Beliefnet
How Great Thou Part

My car nurses a flat tire, so I decide that this combined with Friday gives me license to crawl through my morning. I typically write in silence (unless I am at my fave coffee shop), but I turn on the Today Show.

It’s a full, two cups of coffee kinda day so I am easily distracted.

And who couldn’t be distracted by news of a “Divorce Candle????”

Yes, it’s true, Kathie Lee and Hoda speak of a new candle company with some more than interesting candle titles. It seems Flick Candles sniffs out the worst in life and flagrantly recreates it. The perfect juxtaposition of the worst in life, bottled in a jar with a pleasant new odor and a bright light to accompany it. A beacon outta the bad.

I surf their website.

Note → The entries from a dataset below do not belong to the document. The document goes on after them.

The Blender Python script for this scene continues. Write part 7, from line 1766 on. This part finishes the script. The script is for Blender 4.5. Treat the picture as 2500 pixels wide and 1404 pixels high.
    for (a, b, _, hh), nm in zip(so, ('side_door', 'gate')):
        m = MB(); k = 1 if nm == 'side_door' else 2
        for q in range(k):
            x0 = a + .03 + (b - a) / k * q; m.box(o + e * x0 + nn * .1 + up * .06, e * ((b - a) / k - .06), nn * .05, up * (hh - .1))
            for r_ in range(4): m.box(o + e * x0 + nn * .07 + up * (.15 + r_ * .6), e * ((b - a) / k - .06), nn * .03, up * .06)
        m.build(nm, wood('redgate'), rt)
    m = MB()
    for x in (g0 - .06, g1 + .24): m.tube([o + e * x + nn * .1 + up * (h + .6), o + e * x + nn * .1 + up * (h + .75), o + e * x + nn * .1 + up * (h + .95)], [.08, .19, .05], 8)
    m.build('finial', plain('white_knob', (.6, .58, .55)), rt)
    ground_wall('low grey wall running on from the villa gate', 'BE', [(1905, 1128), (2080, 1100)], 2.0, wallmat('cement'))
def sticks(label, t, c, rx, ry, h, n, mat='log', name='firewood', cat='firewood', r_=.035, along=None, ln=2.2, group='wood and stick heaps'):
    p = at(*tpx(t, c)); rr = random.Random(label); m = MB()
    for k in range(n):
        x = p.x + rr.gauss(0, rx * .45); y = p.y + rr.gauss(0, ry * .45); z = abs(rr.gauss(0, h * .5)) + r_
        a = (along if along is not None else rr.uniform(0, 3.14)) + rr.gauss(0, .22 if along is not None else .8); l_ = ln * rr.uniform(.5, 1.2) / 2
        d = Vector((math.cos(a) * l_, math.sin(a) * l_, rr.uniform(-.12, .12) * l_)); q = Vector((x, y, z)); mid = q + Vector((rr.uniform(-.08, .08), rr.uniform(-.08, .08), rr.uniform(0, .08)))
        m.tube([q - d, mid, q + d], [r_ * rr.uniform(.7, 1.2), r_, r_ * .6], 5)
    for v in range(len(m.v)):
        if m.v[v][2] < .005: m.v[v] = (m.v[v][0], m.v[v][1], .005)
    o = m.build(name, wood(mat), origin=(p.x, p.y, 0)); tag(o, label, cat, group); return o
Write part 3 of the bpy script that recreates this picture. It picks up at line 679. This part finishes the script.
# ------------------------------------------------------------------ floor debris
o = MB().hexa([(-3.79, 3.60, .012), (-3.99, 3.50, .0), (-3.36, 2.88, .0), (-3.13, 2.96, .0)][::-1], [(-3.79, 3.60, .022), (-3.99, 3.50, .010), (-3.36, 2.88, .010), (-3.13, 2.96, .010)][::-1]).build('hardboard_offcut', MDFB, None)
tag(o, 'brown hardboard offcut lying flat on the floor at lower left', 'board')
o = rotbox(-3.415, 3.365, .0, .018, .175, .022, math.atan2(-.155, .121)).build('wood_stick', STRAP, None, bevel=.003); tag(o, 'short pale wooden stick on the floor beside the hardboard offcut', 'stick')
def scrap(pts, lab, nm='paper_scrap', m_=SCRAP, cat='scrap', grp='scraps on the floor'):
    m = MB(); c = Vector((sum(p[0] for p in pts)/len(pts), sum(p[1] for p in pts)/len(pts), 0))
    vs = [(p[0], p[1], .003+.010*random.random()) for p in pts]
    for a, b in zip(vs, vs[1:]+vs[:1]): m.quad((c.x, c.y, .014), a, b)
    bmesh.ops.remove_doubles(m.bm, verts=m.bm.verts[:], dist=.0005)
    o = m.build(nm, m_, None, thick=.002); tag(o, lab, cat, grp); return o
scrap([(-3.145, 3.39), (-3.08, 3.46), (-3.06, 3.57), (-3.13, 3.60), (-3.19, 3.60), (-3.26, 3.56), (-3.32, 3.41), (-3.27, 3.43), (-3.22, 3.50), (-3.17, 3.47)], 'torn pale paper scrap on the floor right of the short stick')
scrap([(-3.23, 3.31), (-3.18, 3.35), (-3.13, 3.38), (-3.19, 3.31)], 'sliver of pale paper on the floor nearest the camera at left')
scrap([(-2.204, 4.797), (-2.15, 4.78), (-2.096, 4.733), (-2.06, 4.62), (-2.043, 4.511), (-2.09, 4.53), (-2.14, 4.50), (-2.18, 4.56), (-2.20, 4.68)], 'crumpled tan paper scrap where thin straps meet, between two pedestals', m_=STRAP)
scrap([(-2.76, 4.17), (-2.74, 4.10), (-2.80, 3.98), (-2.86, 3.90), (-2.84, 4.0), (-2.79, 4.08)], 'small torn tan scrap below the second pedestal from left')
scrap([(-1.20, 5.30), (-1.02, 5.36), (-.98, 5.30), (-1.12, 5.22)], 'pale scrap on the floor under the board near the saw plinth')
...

The relationship columnist in me is drawn to a few of their other nefarious monikers, such as:

“Smells Like an Affair” or perhaps “Gingerbread Broken Home” or “One Night Teakwood Stand” or “Retraining Order Ocean Breeze.”

Of course, Flick Candles doesn’t just ignite relationship bad, it’s the equal opportunity of life bad, with candles named…

“Cancelled Vacation” or “Crushing Debt” or “Dentist Office Waiting Room” or even, “Grandma’s Last Christmas.” Let’s hope Grandma has a good sense of humor.

I have to admit, I like it. You might say that I yearn to burn one.

These bad scents make ridiculously good sense to me.